La campaña de encarcelamiento en masa ha afectado especialmente las comunidades más marginadas de El Salvador, lo que irónicamente lleva más potenciales reclutas a los brazos de las pandillas y socava la legitimidad de la iniciativa. Adolescentes al margen de la vida de las pandillas y expandilleros —algunos de quienes han hecho penosos esfuerzos por dejar la MS13 y el Barrio 18— han terminado en prisión, donde es posible que no tengan a quién más recurrir que a las pandillas para sobrevivir.

“Quienes más sufren bajo las prácticas predatorias de las pandillas y las políticas de mano dura son las comunidades marginadas”, señaló Michael Paarlberg, profesor asistente de Ciencias Políticas en la universidad Virginia Commonwealth.

El estado de excepción “será más difícil de mantener a medida que una mayor parte de la ciudadanía vea a sus familiares y amigos capturados en las barridas y les conste que no son criminales”, comentó a InSight Crime por correo electrónico.

La reacción de las pandillas a las medidas podría cambiar con el tiempo. Aunque nerviosos y aparentemente a la defensiva, tanto la MS13 como el Barrio 18 han mostrado una y otra vez su capacidad de adaptación en enfrentamientos previos con el gobierno.

“Las pandillas no se han visto afectadas por igual y de manera uniforme por la ofensiva”, comentó Breda. “Parecen estar adaptándose a esta nueva normalidad y desarrollando algunas estrategias para eludir la detención”.

“Los líderes se han visto menos afectados”, observó. “El riesgo latente es que están huyendo a zonas rurales o a países vecinos, donde esperan el momento de regresar y reconstruir el barrio”.

Es probable que las pandillas tengan el poder de fuego suficiente para lanzar un contragolpe, pues la campaña del gobierno ha hecho poco para desmantelar sus arsenales. Los decomisos de armas son menores que en años anteriores, y las autoridades confiscaron menos de 100 rifles en los cuatro primeros meses del estado de excepción, según una investigación de InSight Crime.

Ya se observan indicios de que la embestida puede incitar a las pandillas a responder. Los enfrentamientos entre pandillas callejeras y fuerzas de seguridad se han redoblado desde la puesta en vigor del estado de excepción, según datos de la policía citados en un reporte presentado por el International Crisis Group en el mes de octubre.

“Más redadas dan pie a más encuentros con las pandillas, lo cual aumenta la probabilidad de que estos últimos intenten resistirse al arresto con enfrentamientos”, dijo Breda.
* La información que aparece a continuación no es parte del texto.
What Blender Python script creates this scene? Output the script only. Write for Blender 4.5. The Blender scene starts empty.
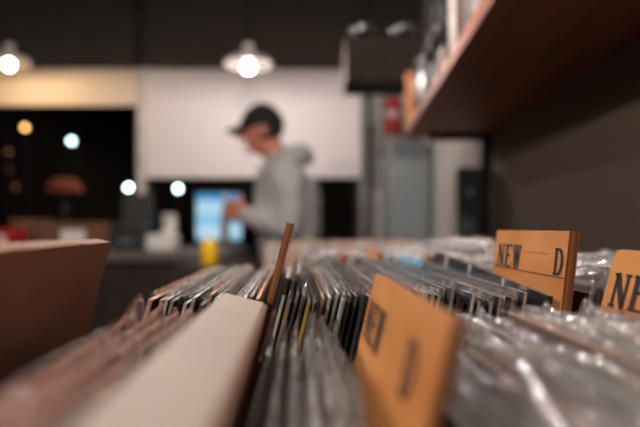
import bpy, bmesh, math, random
from mathutils import Vector, Matrix, noise as mnoise
R = random.Random(11)
sc = bpy.context.scene
C = sc.collection
PI = math.pi
ZC = 1.10            # height of the camera above the floor
F = 640*35/36.0      # focal length in pixels
HX, HY = 320.0, 228.0

def P(px, py, d):
    """a point of the photograph at depth d"""
    return Vector(((px-HX)*d/F, d, ZC-(py-HY)*d/F))

# ------------------------------------------------------------------ materials
def srgb(r, g, b):
    f = lambda c: c/12.92 if c <= .04045 else ((c+.055)/1.055)**2.4
    return (f(r/255), f(g/255), f(b/255), 1)

def new_mat(name):
    m = bpy.data.materials.new(name); m.use_nodes = True
    nt = m.node_tree
    for n in list(nt.nodes): nt.nodes.remove(n)
    out = nt.nodes.new('ShaderNodeOutputMaterial')
    return m, nt, out

def pmat(name, col, rough=.6, metal=0., var=.15, scale=8., stretch=(1,1,1), bump=0., spec=.5, coat=0.):
    m, nt, out = new_mat(name)
    b = nt.nodes.new('ShaderNodeBsdfPrincipled')
    b.inputs['Roughness'].default_value = rough
    b.inputs['Metallic'].default_value = metal
    b.inputs['Specular IOR Level'].default_value = spec
    b.inputs['Coat Weight'].default_value = coat
    tc = nt.nodes.new('ShaderNodeTexCoord')
    mp = nt.nodes.new('ShaderNodeMapping'); mp.inputs['Scale'].default_value = stretch
    no = nt.nodes.new('ShaderNodeTexNoise'); no.inputs['Scale'].default_value = scale; no.inputs['Detail'].default_value = 5
    nt.links.new(tc.outputs['Object'], mp.inputs['Vector']); nt.links.new(mp.outputs[0], no.inputs['Vector'])
    cr = nt.nodes.new('ShaderNodeValToRGB')
    cr.color_ramp.elements[0].position = .3; cr.color_ramp.elements[1].position = .7
    cr.color_ramp.elements[0].color = (*[c*(1-var) for c in col[:3]], 1)
    cr.color_ramp.elements[1].color = (*[min(1, c*(1+var)) for c in col[:3]], 1)
    nt.links.new(no.outputs['Fac'], cr.inputs['Fac']); nt.links.new(cr.outputs[0], b.inputs['Base Color'])
    if bump:
        bp = nt.nodes.new('ShaderNodeBump'); bp.inputs['Strength'].default_value = bump; bp.inputs['Distance'].default_value = .01
        nt.links.new(no.outputs['Fac'], bp.inputs['Height']); nt.links.new(bp.outputs[0], b.inputs['Normal'])
    nt.links.new(b.outputs[0], out.inputs['Surface'])
    return m

def wood_mat(name, col, dark, rough=.55, scale=30., stretch=(1,.08,1), coat=0.):
    m, nt, out = new_mat(name)
    b = nt.nodes.new('ShaderNodeBsdfPrincipled'); b.inputs['Roughness'].default_value = rough
    b.inputs['Coat Weight'].default_value = coat
    tc = nt.nodes.new('ShaderNodeTexCoord')
    mp = nt.nodes.new('ShaderNodeMapping'); mp.inputs['Scale'].default_value = stretch
    no = nt.nodes.new('ShaderNodeTexNoise'); no.inputs['Scale'].default_value = scale; no.inputs['Detail'].default_value = 8
    no.inputs['Distortion'].default_value = .6
    cr = nt.nodes.new('ShaderNodeValToRGB')
    cr.color_ramp.elements[0].position = .32; cr.color_ramp.elements[1].position = .66
    cr.color_ramp.elements[0].color = dark; cr.color_ramp.elements[1].color = col
    nt.links.new(tc.outputs['Object'], mp.inputs['Vector']); nt.links.new(mp.outputs[0], no.inputs['Vector'])
    nt.links.new(no.outputs['Fac'], cr.inputs['Fac']); nt.links.new(cr.outputs[0], b.inputs['Base Color'])
    nt.links.new(b.outputs[0], out.inputs['Surface'])
    return m

def emit_mat(name, col, strength):
    m, nt, out = new_mat(name)
    e = nt.nodes.new('ShaderNodeEmission'); e.inputs[0].default_value = col; e.inputs[1].default_value = strength
    nt.links.new(e.outputs[0], out.inputs['Surface'])
    return m

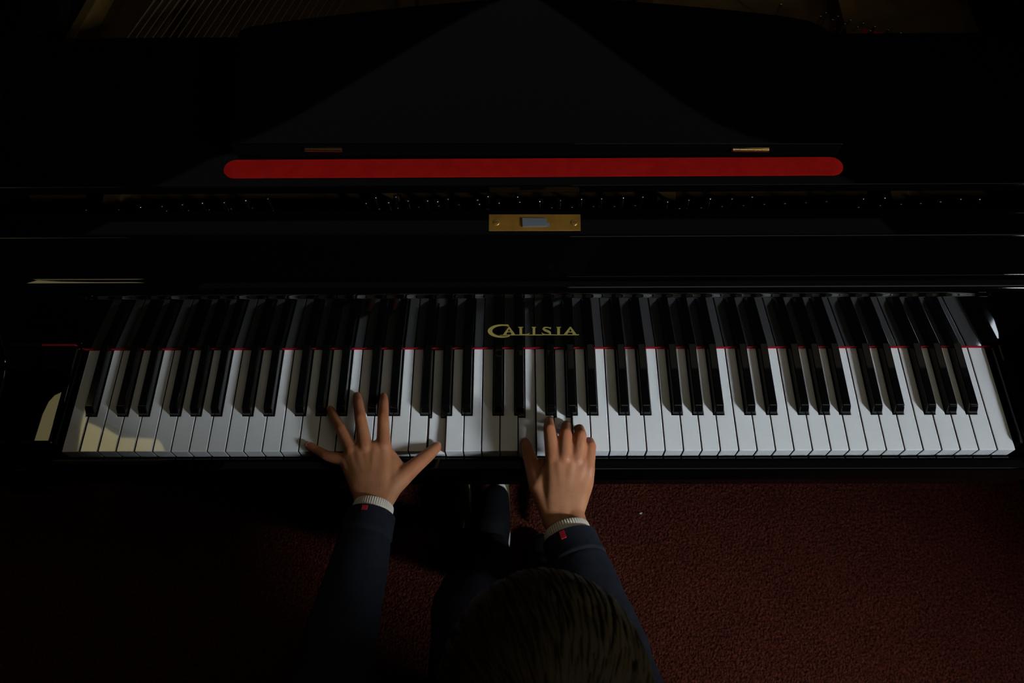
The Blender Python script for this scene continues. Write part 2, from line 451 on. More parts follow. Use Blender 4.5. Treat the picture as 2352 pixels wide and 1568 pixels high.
flat([(1692, 286), (1750, 286), (1750, 456), (1692, 456)]); flat([(1674, 284), (1772, 284), (1772, 299), (1674, 299)])
flat([(1962, 284), (1990, 300), (1900, 458), (1824, 458)]); flat([(1962, 284), (1988, 280), (2116, 458), (2036, 458)]); flat([(1926, 386), (2040, 386), (2052, 402), (1916, 402)])
strip([(450, 464, 8), (600, 458, 15), (1200, 457, 16), (1900, 456, 16), (2120, 455, 16), (2165, 452, 14)])
mb.build('lettering', GOLD, FB, 'gold lettering', smooth=False)
# lock plate on the lip
zt = .1910
q = [atz(px, py, zt) for px, py in ((1122.5, 531), (1333.5, 530.5), (1333, 493), (1123, 493))]
mb = MB(); mb.prism([p + Vector((0, 0, .0001)) for p in q], (0, 0, .0009)); mb.bevel(.0003, 1)
mb.build('lock_plate', BRASS, FB, 'brass plate')
for px, py in ((1140, 511), (1318.5, 511.5)):
    c = atz(px, py, zt + .001); mb = MB(); mb.cyl(c, c + Vector((0, 0, .0006)), .0042, .0036, 20)
    mb.box(c + Vector((-.004, -.0005, .0005)), c + Vector((.004, .0005, .0009)), 1)
    mb.build('screw', [BRASS, DARKSTEEL], FB)
q = [atz(px, py, zt + .001) for px, py in ((1200, 522), (1256, 521), (1255, 503), (1199, 502))]
mb = MB(); mb.prism(q, (0, 0, .0022)); mb.bevel(.0005, 2)
q2 = [atz(px, py, zt + .001) for px, py in ((1256, 520), (1262, 520), (1262, 512), (1256, 512))]
mb.prism(q2, (0, 0, .0008)); mb.build('lock_bolt', STEEL, FB, 'grey steel bolt')

# --- music shelf
TZ = .225
yf = atz(1200, 427.5, TZ).y; yb = atz(1200, 80, TZ).y
mb = MB(); mb.box((-.674, yf, TZ - .013 + K), (.674, yb, TZ + K)); mb.bevel(.0018, 3)
mb.build('music_shelf', LACQ, P)
# red felt strip with round ends
def stad(x0, x1, y0, y1, z, n=12):
    r = (y1 - y0) / 2; cy_ = (y0 + y1) / 2
    a = [Vector((x1 - r + r * math.cos(t), cy_ + r * math.sin(t), z + K)) for t in [-math.pi / 2 + math.pi * k / n for k in range(n + 1)]]
    c = [Vector((x0 + r + r * math.cos(t), cy_ + r * math.sin(t), z + K)) for t in [math.pi / 2 + math.pi * k / n for k in range(n + 1)]]
    return a + c
y0 = atz(1200, 407, TZ).y; y1 = atz(1200, 363.5, TZ + .0015).y
mb = MB(); mb.prism(stad(atz(515, 386, TZ).x, atz(1937, 388, TZ).x, y0, y1, TZ + .0001), (0, 0, .0015)); mb.bevel(.0005, 2, 60)
mb.build('felt_strip', REDFELT, P, 'red felt strip')
# folded music desk, its crowned top edge away from the player
DZ = .251
top = [(545, 78), (552, 68), (575, 60), (620, 53), (700, 42), (800, 30), (950, 13), (1100, 0), (1230, -6), (1360, -4), (1460, 3), (1560, 11), (1700, 24), (1800, 36), (1860, 47), (1890, 60), (1910, 78), (1914, 92)]
topw = [atz(px, py, DZ) for px, py in top]
fr = [atz(527, 331, DZ), atz(1937, 331, DZ)]
outl = [Vector((fr[0].x, fr[0].y, 0)), Vector((fr[1].x, fr[1].y, 0))] + [Vector((p.x, p.y, 0)) for p in reversed(topw)]
mb = MB(); mb.prism([Vector((p.x, p.y, TZ + .0045 + K)) for p in outl], (0, 0, DZ - TZ - .0045)); mb.bevel(.0016, 3, 25)
mb.bm.normal_update()
for f in mb.bm.faces:
    if f.normal.y < -.8: f.material_index = 1
MD = mb.build('music_desk', [LACQ, DULL], P)
for a, c in ((700, 785), (1682, 1766)):
    u = (atz((a + c) / 2, 331, DZ).x - fr[0].x) / (fr[1].x - fr[0].x)
    y = fr[0].y + (fr[1].y - fr[0].y) * u - .0016; p0 = aty(a, 343.5, y); p1 = aty(c, 344.5, y)
    mb = MB(); n = 5
    for k in range(n):
        s0, s1 = p0.lerp(p1, (k + .03) / n), p0.lerp(p1, (k + .97) / n)
        mb.cyl(s0, s1, .0024, n=12)
    mb.box((p0.x, y + .0006, p0.z - .004), (p1.x, y + .0019, p0.z + .002))
    mb.build('hinge', BRIGHTBRASS, MD, 'brass hinge')
# feet bar that carries the folded desk
mb = MB(); mb.box((fr[0].x + .03, fr[0].y + .004, TZ + K), (fr[1].x - .03, yb - .02, TZ + .0045 + K)); mb.build('desk_slide', SATIN, P)

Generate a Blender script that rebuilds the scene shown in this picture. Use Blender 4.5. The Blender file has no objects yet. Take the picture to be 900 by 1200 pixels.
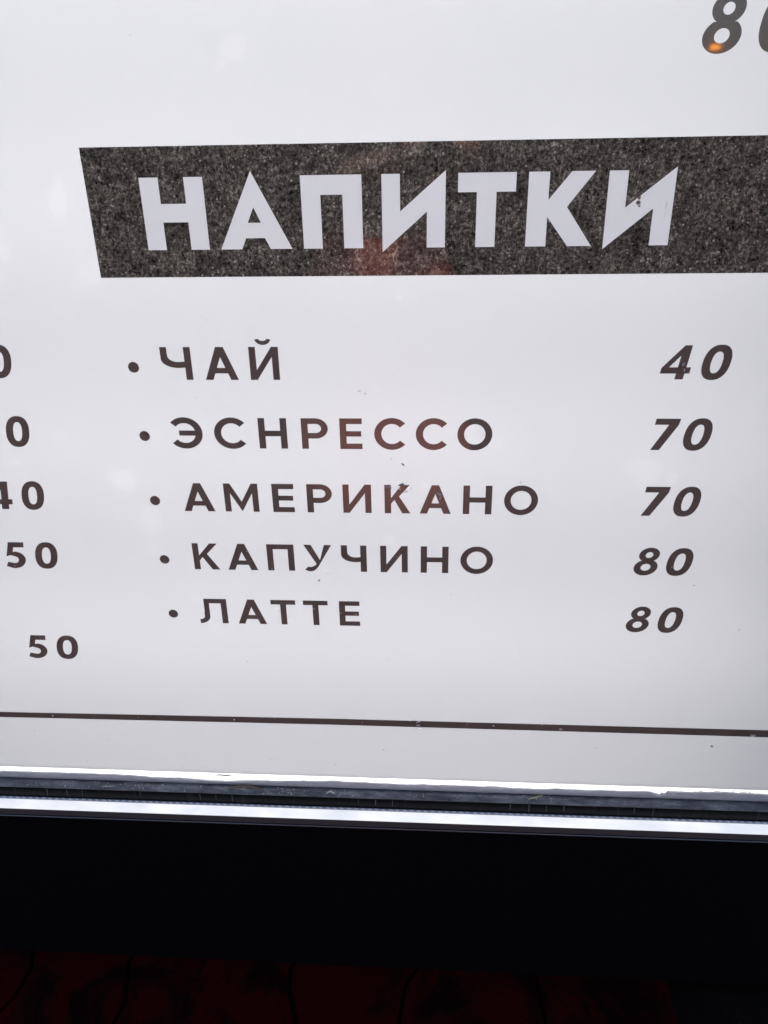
import bpy, bmesh, math, random
from mathutils import Vector, Matrix, noise
from mathutils.geometry import tessellate_polygon

R = math.radians
C = bpy.context.scene.collection
S = 2.0            # board drawing units (mm) -> world: mm * S / 1000
Z0 = 1.302         # height of the drawing's zero line above the ground

# ------------------------------------------------------------------ camera, sky, light, exposure
cam = bpy.data.objects.new('camera', bpy.data.cameras.new('camera')); C.objects.link(cam)
RM = Matrix(((0.99801811, -0.01082359, 0.06198959),
             (0.06033417, 0.44446783, -0.89376067),
             (-0.01787868, 0.89572942, 0.44423997)))
CAM = Vector((0, -0.45 * S, Z0))
cam.matrix_world = Matrix.Translation(CAM) @ RM.to_4x4()
cam.data.sensor_fit = 'VERTICAL'; cam.data.sensor_height = 24.0
cam.data.lens = 932.08 / 1200 * 24.0
cam.data.clip_start = 0.02; cam.data.clip_end = 500
bpy.context.scene.camera = cam

W = bpy.data.worlds.new('World'); bpy.context.scene.world = W; W.use_nodes = True
wn = W.node_tree; wn.nodes.clear()
sky = wn.nodes.new('ShaderNodeTexSky'); sky.sky_type = 'NISHITA'; sky.sun_disc = False
sky.sun_elevation = R(50); sky.sun_rotation = R(20); sky.air_density = 1.0; sky.dust_density = 3.0
bg = wn.nodes.new('ShaderNodeBackground'); bg.inputs['Strength'].default_value = 0.12
wo = wn.nodes.new('ShaderNodeOutputWorld')
wn.links.new(sky.outputs[0], bg.inputs[0]); wn.links.new(bg.outputs[0], wo.inputs[0])

# overcast daylight: one weak, very soft sun from behind the sign
sl = bpy.data.lights.new('sun', 'SUN'); sl.energy = 4.0; sl.angle = R(4); sl.color = (1, .97, .93)
so = bpy.data.objects.new('sun', sl); C.objects.link(so)
so.rotation_euler = (R(-40), 0, R(-20))

vs = bpy.context.scene.view_settings
vs.view_transform = 'Standard'; vs.look = 'None'; vs.gamma = 1; vs.use_curve_mapping = False; vs.exposure = 0.8
bpy.context.scene.cycles.max_bounces = 8
bpy.context.scene.cycles.transparent_max_bounces = 8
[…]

¿Puede propagarse la fiebre de la mano dura?

En toda Latinoamérica y el Caribe, políticos en busca de una solución rápida a sus problemas de seguridad habrán seguido atentamente las hazañas de Bukele en El Salvador.

“La estrategia es atractiva para muchos legisladores en la región”, opinó Breda. “No solo porque parece efectiva en la reducción de la actividad criminal y las tasas de homicidios, sino también por su éxito como estrategia política para sumar puntos electorales”.

Pero la campaña de mano dura turbo de Bukele puede ser difícil de replicar en otros lugares, acotó Breda en conversación con InSight Crime. Pocos países se han enfrentado a un problema de pandillas tan abrumador; el gobierno estima que hay cerca de 76.000 pandilleros en El Salvador, y las pandillas operan en todos los rincones del país. Es más, pocos países son tan pequeños como para mantener la viabilidad de medidas drásticas a nivel nacional.

Bukele también se encuentra en una situación singular en la que él y sus aliados tienen control absoluto de casi todas las ramas del Estado, lo que lleva a que sea improbable que sus políticas agresivas y sus controvertidas leyes antipandillas enfrenten oposición de alguien en el gobierno.

Eso le ha permitido al presidente de El Salvador sentar un nuevo precedente en la reigón, a pesar de que el uso de las políticas duras contra la delincuencia ha sido infaltable para los legisladores antes de su arribo a la escena política.

Ahora, aun cuando otros puedan inspirarse en la ofensiva llevada a cabo en El Salvador, son pocas las señales de que alguno de los líderes en funciones de la región tengan carta blanca o gocen del capital político necesario para sacar adelante medidas tan draconianas y a la vez hacer a un lado las acusaciones de abusos contra los derechos humanos y de paso consolidar su popularidad.